Who were the people who influenced your technique-cum-philosophy?
“Probably Dr B, (Dr Wilfried Bechtolsheimer, the German dressage aficionado who has been a long time resident of Great Britain, and who was a reserve rider for the British Olympic team to go to Atlanta. His daughter, Laura is one of the current stars of British dressage) but bear in mind, before him came Sheila Wilcox. She was a pioneer in British Equestrian sport, not only as a rider but in the way she kept horses and trained horses. She was an event rider and one of the first to ‘do’ dressage in those days. She was a huge stickler for all the details. She’d influenced Dr B, and I went to Dr B as a very naïve young person, ready to take anything on board and just do as I was told, which you do at that age. That was the routine I learned and I think the way I deal with things, and the attention to detail, probably comes from there.”

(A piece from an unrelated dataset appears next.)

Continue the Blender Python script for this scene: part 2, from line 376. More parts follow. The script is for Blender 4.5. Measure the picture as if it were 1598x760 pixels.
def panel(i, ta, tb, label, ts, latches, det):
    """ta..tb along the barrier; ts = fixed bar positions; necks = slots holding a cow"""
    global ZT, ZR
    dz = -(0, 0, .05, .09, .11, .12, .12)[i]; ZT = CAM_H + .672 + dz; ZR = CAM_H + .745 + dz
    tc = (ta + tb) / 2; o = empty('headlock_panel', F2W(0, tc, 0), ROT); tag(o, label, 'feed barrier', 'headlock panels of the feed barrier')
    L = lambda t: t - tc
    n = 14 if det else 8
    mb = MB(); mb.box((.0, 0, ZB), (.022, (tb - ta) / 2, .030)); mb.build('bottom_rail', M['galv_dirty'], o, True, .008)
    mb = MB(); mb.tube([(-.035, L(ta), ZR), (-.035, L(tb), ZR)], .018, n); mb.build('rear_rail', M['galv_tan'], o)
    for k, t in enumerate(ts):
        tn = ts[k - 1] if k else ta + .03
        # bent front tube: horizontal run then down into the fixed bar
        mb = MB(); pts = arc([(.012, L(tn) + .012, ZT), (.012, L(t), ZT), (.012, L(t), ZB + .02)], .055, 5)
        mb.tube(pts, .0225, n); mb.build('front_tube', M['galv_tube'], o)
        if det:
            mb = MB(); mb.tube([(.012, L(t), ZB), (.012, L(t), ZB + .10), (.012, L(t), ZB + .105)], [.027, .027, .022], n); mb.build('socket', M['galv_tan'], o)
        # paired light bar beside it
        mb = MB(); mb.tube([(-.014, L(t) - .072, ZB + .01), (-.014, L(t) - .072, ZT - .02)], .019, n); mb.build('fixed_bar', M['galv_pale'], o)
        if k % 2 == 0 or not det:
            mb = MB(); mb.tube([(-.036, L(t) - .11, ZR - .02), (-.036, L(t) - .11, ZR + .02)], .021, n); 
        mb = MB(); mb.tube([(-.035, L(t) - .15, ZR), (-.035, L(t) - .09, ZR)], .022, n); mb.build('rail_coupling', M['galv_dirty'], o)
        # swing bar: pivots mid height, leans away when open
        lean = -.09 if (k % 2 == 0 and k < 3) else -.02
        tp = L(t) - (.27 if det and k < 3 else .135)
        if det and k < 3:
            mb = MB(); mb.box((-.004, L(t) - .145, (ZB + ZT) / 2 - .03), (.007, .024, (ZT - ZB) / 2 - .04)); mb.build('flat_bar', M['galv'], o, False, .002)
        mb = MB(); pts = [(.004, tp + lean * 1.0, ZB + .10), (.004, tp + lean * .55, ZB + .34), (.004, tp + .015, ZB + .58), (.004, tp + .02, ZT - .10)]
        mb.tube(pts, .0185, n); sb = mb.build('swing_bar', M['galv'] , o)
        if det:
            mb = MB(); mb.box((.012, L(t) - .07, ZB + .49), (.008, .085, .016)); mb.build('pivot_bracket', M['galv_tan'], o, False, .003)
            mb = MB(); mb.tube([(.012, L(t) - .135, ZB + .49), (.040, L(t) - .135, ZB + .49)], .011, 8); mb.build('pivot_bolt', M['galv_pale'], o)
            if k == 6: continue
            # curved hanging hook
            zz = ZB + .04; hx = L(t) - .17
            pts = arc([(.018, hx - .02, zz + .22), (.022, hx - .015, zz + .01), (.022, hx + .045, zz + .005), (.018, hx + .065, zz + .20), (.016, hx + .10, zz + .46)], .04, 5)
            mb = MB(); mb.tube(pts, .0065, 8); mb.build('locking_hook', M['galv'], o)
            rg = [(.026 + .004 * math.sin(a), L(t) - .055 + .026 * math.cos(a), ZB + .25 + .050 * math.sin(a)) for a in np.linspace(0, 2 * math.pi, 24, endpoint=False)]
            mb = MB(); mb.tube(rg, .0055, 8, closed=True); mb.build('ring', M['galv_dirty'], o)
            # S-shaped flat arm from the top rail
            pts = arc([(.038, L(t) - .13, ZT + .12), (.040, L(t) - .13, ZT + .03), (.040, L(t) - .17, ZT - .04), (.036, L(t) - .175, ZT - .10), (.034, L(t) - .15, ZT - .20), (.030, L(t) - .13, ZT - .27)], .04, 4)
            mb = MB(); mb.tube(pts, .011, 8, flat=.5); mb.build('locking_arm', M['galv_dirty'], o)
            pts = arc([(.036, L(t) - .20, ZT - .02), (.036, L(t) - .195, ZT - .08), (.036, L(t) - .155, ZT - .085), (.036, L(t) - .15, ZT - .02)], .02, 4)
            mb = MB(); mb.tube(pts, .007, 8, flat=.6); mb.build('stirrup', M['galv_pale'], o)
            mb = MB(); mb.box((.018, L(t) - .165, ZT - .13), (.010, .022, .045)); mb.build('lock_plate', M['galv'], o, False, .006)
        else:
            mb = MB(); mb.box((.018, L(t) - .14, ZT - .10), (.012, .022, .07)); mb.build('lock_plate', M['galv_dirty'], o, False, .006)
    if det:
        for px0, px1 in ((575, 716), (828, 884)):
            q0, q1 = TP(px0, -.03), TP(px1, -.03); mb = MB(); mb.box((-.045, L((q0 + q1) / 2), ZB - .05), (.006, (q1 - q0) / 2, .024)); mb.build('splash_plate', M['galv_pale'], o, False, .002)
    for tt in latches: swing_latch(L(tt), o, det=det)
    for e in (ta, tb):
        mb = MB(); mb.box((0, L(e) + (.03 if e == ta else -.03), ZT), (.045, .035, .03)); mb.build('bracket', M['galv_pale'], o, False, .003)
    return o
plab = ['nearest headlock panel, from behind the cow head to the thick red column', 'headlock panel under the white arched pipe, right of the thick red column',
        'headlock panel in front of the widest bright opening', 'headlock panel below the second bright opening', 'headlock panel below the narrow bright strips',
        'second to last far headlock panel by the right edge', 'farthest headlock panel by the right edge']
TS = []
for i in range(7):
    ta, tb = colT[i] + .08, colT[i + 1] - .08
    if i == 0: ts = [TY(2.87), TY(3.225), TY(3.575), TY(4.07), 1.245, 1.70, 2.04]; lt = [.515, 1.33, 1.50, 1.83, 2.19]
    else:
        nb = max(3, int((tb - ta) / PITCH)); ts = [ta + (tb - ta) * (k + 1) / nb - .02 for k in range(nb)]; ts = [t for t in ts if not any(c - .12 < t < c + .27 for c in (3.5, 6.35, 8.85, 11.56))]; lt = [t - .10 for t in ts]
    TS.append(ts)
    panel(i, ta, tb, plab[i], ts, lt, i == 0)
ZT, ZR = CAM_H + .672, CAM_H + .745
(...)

“The other influences are people nobody has ever heard of – the couple I evented for Jannie and Christopher Taylor, they took me on as family really, when I came to live from the island of Sark. I suppose it was the way they dealt with horses, they bought complete and utter wrecks and turned them around – that’s where my problem dealing probably comes from, but the routine would be from Dr B’s.”
Do you think it was a big advantage that you got the ride on a super horse – Giorgione – so early in your career?

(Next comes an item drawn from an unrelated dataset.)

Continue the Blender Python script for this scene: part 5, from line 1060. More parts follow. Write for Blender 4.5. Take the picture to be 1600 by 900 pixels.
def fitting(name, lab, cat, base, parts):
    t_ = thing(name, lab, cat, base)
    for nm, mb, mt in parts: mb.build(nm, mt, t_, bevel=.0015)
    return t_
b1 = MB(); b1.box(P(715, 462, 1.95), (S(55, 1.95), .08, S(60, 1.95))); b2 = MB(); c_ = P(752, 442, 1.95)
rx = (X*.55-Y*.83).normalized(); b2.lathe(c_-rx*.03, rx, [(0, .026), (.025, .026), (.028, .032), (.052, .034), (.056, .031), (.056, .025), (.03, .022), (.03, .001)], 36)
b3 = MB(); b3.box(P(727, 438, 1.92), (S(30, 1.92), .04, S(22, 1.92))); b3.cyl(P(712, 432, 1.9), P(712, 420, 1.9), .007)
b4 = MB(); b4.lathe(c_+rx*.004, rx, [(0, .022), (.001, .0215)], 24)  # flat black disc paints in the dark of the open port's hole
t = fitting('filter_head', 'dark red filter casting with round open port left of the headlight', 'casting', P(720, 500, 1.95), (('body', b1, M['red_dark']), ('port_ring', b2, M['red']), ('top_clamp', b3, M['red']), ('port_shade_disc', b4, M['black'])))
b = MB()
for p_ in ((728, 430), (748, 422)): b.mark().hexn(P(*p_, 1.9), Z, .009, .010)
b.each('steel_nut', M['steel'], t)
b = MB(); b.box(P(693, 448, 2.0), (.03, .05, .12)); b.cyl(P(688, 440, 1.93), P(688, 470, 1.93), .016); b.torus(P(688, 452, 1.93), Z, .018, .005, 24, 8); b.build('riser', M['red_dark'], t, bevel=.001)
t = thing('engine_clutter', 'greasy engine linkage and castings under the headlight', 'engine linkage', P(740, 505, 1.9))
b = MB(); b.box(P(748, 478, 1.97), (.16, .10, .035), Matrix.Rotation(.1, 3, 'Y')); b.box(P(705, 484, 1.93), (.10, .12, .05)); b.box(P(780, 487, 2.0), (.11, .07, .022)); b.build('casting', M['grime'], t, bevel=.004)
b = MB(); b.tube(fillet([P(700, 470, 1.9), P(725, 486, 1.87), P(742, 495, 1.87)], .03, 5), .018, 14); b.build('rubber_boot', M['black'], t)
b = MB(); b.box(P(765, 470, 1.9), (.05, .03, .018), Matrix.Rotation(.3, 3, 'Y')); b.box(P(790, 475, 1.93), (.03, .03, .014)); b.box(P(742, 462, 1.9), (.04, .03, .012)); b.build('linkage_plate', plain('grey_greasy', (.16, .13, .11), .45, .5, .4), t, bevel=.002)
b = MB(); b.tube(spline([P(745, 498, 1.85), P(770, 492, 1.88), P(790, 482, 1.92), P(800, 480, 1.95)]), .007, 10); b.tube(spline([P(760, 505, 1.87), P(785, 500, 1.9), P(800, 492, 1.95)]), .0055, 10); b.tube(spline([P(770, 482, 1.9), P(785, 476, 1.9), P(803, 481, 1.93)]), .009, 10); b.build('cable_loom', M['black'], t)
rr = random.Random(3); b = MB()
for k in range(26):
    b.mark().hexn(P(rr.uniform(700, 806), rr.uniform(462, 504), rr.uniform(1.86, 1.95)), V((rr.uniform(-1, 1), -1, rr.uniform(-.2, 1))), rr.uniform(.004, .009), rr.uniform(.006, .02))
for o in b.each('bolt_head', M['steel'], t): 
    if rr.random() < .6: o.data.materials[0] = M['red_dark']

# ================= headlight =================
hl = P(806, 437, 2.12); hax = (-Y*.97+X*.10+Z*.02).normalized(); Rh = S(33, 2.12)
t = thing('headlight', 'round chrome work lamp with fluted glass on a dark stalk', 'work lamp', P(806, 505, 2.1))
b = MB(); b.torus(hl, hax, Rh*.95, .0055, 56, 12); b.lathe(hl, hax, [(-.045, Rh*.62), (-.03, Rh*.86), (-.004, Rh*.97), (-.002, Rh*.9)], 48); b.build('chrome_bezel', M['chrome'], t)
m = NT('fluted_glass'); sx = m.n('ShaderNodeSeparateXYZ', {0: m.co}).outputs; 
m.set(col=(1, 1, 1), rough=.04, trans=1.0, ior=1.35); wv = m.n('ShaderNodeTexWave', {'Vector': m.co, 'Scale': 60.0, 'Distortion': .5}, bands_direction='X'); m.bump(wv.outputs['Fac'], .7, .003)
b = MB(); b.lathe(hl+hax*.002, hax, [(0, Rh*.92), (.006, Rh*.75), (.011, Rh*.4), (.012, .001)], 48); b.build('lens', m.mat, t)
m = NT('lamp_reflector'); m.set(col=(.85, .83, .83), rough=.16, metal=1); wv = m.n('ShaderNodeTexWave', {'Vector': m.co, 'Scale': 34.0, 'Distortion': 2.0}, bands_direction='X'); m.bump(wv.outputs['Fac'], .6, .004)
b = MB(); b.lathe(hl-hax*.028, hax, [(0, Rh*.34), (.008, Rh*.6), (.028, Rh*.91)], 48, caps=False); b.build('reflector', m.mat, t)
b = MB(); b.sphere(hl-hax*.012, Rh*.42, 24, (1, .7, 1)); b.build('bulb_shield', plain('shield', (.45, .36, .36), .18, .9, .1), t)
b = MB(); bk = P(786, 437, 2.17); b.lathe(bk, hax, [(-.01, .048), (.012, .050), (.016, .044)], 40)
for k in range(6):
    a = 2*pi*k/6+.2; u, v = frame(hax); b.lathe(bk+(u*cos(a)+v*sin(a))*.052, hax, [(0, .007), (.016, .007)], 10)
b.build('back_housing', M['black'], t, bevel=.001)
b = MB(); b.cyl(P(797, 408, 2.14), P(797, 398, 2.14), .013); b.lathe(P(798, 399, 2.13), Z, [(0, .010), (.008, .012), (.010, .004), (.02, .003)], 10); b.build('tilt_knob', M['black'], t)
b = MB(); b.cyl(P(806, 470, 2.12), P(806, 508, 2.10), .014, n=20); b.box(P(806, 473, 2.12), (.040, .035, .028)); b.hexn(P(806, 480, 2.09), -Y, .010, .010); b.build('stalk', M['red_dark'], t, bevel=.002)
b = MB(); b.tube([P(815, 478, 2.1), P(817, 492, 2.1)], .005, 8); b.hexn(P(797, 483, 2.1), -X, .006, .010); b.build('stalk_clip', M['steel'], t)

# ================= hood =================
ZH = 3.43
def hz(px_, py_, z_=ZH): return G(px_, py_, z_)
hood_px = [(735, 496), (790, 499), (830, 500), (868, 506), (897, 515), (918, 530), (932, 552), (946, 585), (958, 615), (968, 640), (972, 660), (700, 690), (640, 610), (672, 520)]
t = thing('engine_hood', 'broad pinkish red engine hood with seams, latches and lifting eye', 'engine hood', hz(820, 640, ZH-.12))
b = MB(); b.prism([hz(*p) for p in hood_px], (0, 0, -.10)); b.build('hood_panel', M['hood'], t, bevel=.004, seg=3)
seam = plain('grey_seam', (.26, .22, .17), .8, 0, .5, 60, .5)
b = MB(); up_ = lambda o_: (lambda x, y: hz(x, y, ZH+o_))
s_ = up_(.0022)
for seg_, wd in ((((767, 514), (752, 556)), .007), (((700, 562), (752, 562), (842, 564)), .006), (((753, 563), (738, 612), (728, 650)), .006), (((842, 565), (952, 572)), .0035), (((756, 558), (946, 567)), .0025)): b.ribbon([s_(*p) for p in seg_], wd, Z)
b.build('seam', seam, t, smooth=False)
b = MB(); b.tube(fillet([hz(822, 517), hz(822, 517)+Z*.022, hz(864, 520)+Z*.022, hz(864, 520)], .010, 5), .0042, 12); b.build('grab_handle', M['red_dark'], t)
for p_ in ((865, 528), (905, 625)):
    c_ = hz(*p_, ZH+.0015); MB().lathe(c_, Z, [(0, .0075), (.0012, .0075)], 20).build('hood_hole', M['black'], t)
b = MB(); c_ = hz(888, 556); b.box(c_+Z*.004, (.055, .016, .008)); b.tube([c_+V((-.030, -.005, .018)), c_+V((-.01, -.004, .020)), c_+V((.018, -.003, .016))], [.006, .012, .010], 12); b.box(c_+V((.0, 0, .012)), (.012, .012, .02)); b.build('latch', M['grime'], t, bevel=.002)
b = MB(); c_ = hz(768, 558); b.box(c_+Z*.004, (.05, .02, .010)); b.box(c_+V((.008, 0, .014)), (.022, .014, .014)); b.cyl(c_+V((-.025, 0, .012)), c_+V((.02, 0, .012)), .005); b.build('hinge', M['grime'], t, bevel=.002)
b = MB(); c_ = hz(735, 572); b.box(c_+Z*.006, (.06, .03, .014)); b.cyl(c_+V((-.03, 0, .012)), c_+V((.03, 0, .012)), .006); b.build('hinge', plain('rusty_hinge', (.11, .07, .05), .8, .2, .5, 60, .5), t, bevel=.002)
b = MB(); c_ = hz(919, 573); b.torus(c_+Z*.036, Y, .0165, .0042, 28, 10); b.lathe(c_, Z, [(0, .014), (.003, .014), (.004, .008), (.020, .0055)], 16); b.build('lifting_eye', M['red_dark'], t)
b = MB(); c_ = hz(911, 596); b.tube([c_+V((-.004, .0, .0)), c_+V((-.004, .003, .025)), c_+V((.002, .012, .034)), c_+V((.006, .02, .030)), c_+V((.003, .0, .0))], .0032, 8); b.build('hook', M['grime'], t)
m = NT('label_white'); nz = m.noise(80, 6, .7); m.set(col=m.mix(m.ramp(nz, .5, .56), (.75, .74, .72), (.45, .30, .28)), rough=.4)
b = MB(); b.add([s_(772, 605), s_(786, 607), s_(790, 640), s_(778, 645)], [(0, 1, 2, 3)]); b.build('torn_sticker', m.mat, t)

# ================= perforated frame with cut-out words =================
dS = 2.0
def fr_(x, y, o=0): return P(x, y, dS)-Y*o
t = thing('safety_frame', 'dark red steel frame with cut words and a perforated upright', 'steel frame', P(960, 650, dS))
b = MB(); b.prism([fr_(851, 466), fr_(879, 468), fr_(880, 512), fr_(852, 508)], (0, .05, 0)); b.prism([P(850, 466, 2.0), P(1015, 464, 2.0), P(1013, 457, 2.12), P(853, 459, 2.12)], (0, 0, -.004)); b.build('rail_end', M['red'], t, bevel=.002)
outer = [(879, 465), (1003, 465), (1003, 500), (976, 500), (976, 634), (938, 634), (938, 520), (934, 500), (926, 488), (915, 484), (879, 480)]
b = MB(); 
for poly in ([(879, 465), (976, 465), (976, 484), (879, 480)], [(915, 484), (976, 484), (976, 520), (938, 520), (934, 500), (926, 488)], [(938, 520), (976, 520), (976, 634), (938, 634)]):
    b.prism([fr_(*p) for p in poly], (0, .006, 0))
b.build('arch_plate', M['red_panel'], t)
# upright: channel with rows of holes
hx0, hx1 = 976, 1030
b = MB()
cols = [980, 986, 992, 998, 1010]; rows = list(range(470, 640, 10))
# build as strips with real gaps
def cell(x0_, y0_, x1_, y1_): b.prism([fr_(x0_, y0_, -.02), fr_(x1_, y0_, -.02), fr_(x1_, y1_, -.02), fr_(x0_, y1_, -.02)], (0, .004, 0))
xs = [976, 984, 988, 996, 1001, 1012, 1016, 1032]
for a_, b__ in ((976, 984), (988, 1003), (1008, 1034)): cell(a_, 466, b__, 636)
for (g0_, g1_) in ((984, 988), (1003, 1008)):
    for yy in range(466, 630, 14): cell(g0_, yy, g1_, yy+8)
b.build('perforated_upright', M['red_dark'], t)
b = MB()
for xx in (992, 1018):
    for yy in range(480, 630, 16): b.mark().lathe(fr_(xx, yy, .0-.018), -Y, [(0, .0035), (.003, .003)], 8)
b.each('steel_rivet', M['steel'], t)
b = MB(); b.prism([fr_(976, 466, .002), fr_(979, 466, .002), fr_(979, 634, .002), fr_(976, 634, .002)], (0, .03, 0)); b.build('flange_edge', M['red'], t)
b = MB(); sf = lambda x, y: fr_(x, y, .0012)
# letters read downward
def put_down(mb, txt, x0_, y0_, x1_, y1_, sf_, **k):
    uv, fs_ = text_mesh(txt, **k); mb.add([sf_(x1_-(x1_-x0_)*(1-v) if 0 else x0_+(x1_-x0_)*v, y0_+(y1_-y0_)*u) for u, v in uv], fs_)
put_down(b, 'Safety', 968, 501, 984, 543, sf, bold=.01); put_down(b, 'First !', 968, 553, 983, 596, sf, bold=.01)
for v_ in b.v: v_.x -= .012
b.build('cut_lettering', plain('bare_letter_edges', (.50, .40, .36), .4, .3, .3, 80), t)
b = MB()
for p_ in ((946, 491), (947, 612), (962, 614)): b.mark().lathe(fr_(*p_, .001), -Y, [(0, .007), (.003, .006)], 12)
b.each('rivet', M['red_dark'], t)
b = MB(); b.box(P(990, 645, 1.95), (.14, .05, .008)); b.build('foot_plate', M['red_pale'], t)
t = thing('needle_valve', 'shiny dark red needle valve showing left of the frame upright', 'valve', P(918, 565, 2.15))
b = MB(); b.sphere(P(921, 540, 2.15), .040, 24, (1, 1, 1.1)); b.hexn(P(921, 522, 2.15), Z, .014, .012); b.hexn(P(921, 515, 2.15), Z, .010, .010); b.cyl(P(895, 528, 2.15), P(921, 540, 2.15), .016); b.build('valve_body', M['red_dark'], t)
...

“The interesting thing is that my route to the top is pretty much the way Charlotte has gone to the top. I did my first Grand Prix in March and rode in the World Games in June or July of that year. It’s a very fast track, but it does go to show that when you’ve got a horse like that, it can happen. But I’ll never forget after I’d done my first World Championship, someone said to me when I got home, ‘you’ve learned to steer your way around a Grand Prix, now you have to learn how to train…’ That’s something you really realize over time. You might consider yourself slightly clever for riding at a Championship, but training a horse is a whole different ball game.”
Is Uthopia the best one you’ve ever trained?
“I think Valegro is the best one I’ve ever trained. I think that horse has gold medal quality and I think Uthopia is not far behind. With Uthopia I’m up against God’s gift which is that freaking little walk, and there’s not a lot I can do about that – whereas Valegro has the whole package. Their temperaments and their trainability are really top, and the elasticity that they both have in the trot and the canter, but Valegro just has the edge with the bigger walk.”
You won’t be twitter-and-bisted if Charlotte beats you?
“Noooh! That doesn’t interest me at all, it’s a sign of age Chris, you know what that is. I get as much pleasure from watching someone else ride my horse as I do riding myself. In fact, as you get older, it’s a darn sight bloody easier making someone else do it. If she does it, that’s my success as well. She’s the rider, but I produced them and if she beats me… I won’t be letting it happen, but it would give me as much pleasure if it did happen.”